>> BEGIN INFORMATION PROVIDED

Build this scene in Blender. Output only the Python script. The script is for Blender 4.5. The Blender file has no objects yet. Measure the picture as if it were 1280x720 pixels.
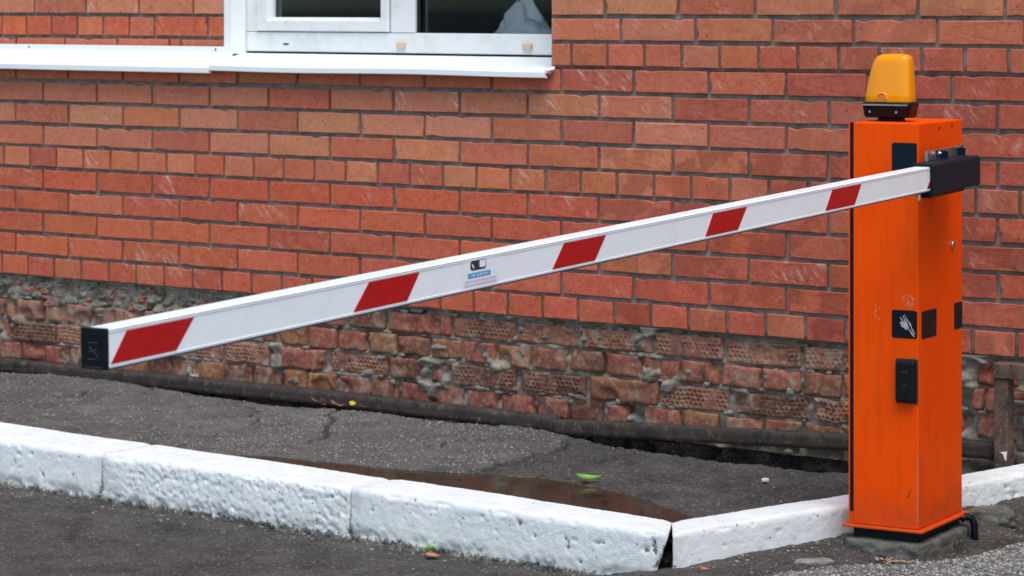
import bpy, bmesh, math, random
import numpy as np
from mathutils import Vector, Matrix

random.seed(11)
RNG = np.random.default_rng(5)
SC = bpy.context.scene
COL = SC.collection

# ------------------------------------------------------------------ camera, sky, sun, exposure
cam_d = bpy.data.cameras.new('camera')
cam = bpy.data.objects.new('camera', cam_d)
COL.objects.link(cam)
cam.location = (7.1575, -6.8059, 1.2709)
cam.rotation_euler = (math.pi / 2, 0, 0.6444)
cam_d.sensor_width = 36.0
cam_d.lens = 3506 / 1280 * 36.0
cam_d.shift_y = -355.75 / 1280
cam_d.clip_start = 0.1
cam_d.clip_end = 2000
cam_d.dof.use_dof = True
cam_d.dof.focus_distance = 6.0
cam_d.dof.aperture_fstop = 12.0
SC.camera = cam

SUN_EL, SUN_AZ = math.radians(64), math.radians(-45)     # azimuth measured from +x, towards the open yard
world = bpy.data.worlds.new('World')
SC.world = world
world.use_nodes = True
wn = world.node_tree.nodes
sky = wn.new('ShaderNodeTexSky')
sky.sky_type = 'NISHITA'
sky.sun_disc = False
sky.sun_elevation = SUN_EL
sky.sun_rotation = math.pi / 2 - SUN_AZ
sky.air_density = 1.0
sky.dust_density = 1.3
sky.ozone_density = 0.35
bg = wn['Background']
bg.inputs['Strength'].default_value = 0.13
world.node_tree.links.new(sky.outputs['Color'], bg.inputs['Color'])

sun_d = bpy.data.lights.new('sun', 'SUN')
sun_d.energy = 1.75
sun_d.angle = math.radians(40)
sun_d.color = (1.0, 0.95, 0.87)
sun = bpy.data.objects.new('sun', sun_d)
COL.objects.link(sun)
sd = Vector((math.cos(SUN_EL) * math.cos(SUN_AZ), math.cos(SUN_EL) * math.sin(SUN_AZ), math.sin(SUN_EL)))
sun.rotation_euler = sd.to_track_quat('Z', 'Y').to_euler()
sun.location = (6, -6, 8)

SC.view_settings.view_transform = 'Standard'
SC.view_settings.look = 'None'
SC.view_settings.exposure = 0.72
SC.view_settings.gamma = 1.0
SC.view_settings.use_curve_mapping = False
SC.cycles.use_denoising = True


# ------------------------------------------------------------------ helpers
def lin(r, g, b, k=1.0):
    def f(c):
        c /= 255.0
        return (c / 12.92 if c <= 0.04045 else ((c + 0.055) / 1.055) ** 2.4) * k
    return (f(r), f(g), f(b), 1.0)


def smooth(a, b, x):
    t = np.clip((x - a) / (b - a), 0, 1)
    return t * t * (3 - 2 * t)


def _h(ix, iy, iz, seed):
    n = (ix * 374761393 + iy * 668265263 + iz * 2147483647 + seed * 362437) & 0xffffffff
    n = ((n ^ (n >> 13)) * 1274126177) & 0xffffffff
    n = ((n ^ (n >> 15)) * 2246822519) & 0xffffffff
    return ((n ^ (n >> 16)) & 0xffffff) / float(0xffffff)


def noise3(x, y, z, seed=0):
    x, y, z = np.broadcast_arrays(np.asarray(x, float), np.asarray(y, float), np.asarray(z, float))
    ix, iy, iz = np.floor(x).astype(np.int64), np.floor(y).astype(np.int64), np.floor(z).astype(np.int64)
    fx, fy, fz = x - ix, y - iy, z - iz
    fx, fy, fz = [t * t * (3 - 2 * t) for t in (fx, fy, fz)]
    out = 0
    for dx in (0, 1):
        for dy in (0, 1):
            for dz in (0, 1):
                w = (fx if dx else 1 - fx) * (fy if dy else 1 - fy) * (fz if dz else 1 - fz)
                out = out + w * _h(ix + dx, iy + dy, iz + dz, seed)
    return out * 2 - 1


def noise2(x, y, seed=0):
    x, y = np.broadcast_arrays(np.asarray(x, float), np.asarray(y, float))
    ix, iy = np.floor(x).astype(np.int64), np.floor(y).astype(np.int64)
    fx, fy = x - ix, y - iy
    fx, fy = [t * t * (3 - 2 * t) for t in (fx, fy)]
    z = np.zeros_like(ix)
    return 2 * ((1 - fx) * (1 - fy) * _h(ix, iy, z, seed) + fx * (1 - fy) * _h(ix + 1, iy, z, seed)
                + (1 - fx) * fy * _h(ix, iy + 1, z, seed) + fx * fy * _h(ix + 1, iy + 1, z, seed)) - 1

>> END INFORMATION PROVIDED

(WHAT THE EXERCISE ASKS):
Repeat exactly and only the lines from the start of the data above through the line that holds "SC.camera = cam", inclusive. Pictures do not belong in the copy.

(WRITTEN RESPONSE):
Build this scene in Blender. Output only the Python script. The script is for Blender 4.5. The Blender file has no objects yet. Measure the picture as if it were 1280x720 pixels.
import bpy, bmesh, math, random
import numpy as np
from mathutils import Vector, Matrix

random.seed(11)
RNG = np.random.default_rng(5)
SC = bpy.context.scene
COL = SC.collection

# ------------------------------------------------------------------ camera, sky, sun, exposure
cam_d = bpy.data.cameras.new('camera')
cam = bpy.data.objects.new('camera', cam_d)
COL.objects.link(cam)
cam.location = (7.1575, -6.8059, 1.2709)
cam.rotation_euler = (math.pi / 2, 0, 0.6444)
cam_d.sensor_width = 36.0
cam_d.lens = 3506 / 1280 * 36.0
cam_d.shift_y = -355.75 / 1280
cam_d.clip_start = 0.1
cam_d.clip_end = 2000
cam_d.dof.use_dof = True
cam_d.dof.focus_distance = 6.0
cam_d.dof.aperture_fstop = 12.0
SC.camera = cam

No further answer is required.